What Bryant should have said is that the whole history of immigration to this country is one of employers seeking the cheapest source of labour, then seeking to foster division and hostility wherever they can, to prevent the one thing they fear – a united collective rejection of their nasty, small-minded, back-ripping money-grubbing chase for profit at any price. It was the experience of the Irish immigrants who built the canals, and the railways – and went on to become the backbone of the unionisation drive in construction; the experience of the Windrush generation, without whom the NHS and London transport would have collapsed; of those who came from the Indian sub-continent to perform the hardest, most menial jobs in the cotton industry in the North West, or the foundries and metal industries of the W Midlands. All of these groups were pilloried by exactly those people who lured them here, and exploited them; all had the same filthy lies told about them, and each of them found (all too often, the hard way) that almost the only friendly response they got was from organised labour and socialists.

This is not to suggest that there is no audience among working people for the lies of the little Englanders. If you are dispossessed and disorganised, feel weak and powerless, it’s always comforting to know there is somebody weaker than you, further down the heap, that you can kick; that you can vent your anger on. But it doesn’t solve anything. It just allows the magistrate to feel superior when he condemns you, before going off to his golf club to share his nasty sexist, racist jokes with other superior-minded jerks.

As far as Tesco goes, they are guilty of what Bryant started to accuse them of. But because he shies away from the stark fact that we live in a class-divided society, he is always looking for the superficial rather than the essential. When Tesco sacked their drivers at their Doncaster RDC, replacing them with an outside contractor (Eddie Stobart, which by the way, is effectively owned by Tesco) on vastly reduced terms and conditions, they didn’t care about the nationality, they just wanted rid of a group of organised labour, to replace them with an unorganised (read ”cheaper”) workforce.

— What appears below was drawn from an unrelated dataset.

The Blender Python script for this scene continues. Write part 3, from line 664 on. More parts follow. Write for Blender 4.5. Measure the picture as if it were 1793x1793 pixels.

When the bleeding hearts of the Labour front bench shed their crocodile tears about the drop in living standards since the Tories took office, they never suggest that they will support any group of workers that fight to improve their wages. God forbid that they should adopt such an old-fashioned view of class war. No, they don’t approve of the politics of class envy. Nor do I – it’s not class envy, it’s class hatred I approve of!

Of the 50 members that have joined the 7055 road haulage branch in the last few months, the majority have been Eastern European. They have joined (and been welcomed) because they, and “British” drivers have seen the truth of that old saw ‘united we stand, divided we fall’ and that the real division at work is not between English and Poles, it is not on grounds of nationality or race or gender or religion, it is between the boss and the bossed. And we would not have won them to the union if we had swallowed the crap about ‘them’ lowering ‘our’ wages! They don’t decide our (or their) wages. The employer does. We can choose to bicker among ourselves, or stand together. We have chosen to stand together, and fight together.

But that is not a view shared by Labour’s front bench and their policy wonks. They would rather have a cultured debate across the despatch boxes – with a government front bench whose leaders have been forced to hand back the money they thieved from the coffin of an old lady.

Now that’s class for you!

Richard Allday

Richard Allday is a member of Unite the Union’s National Executive, a branch secretary and shop steward in road haulage.  A member of Counterfire, his comrades know him better as 'the angry trucker'.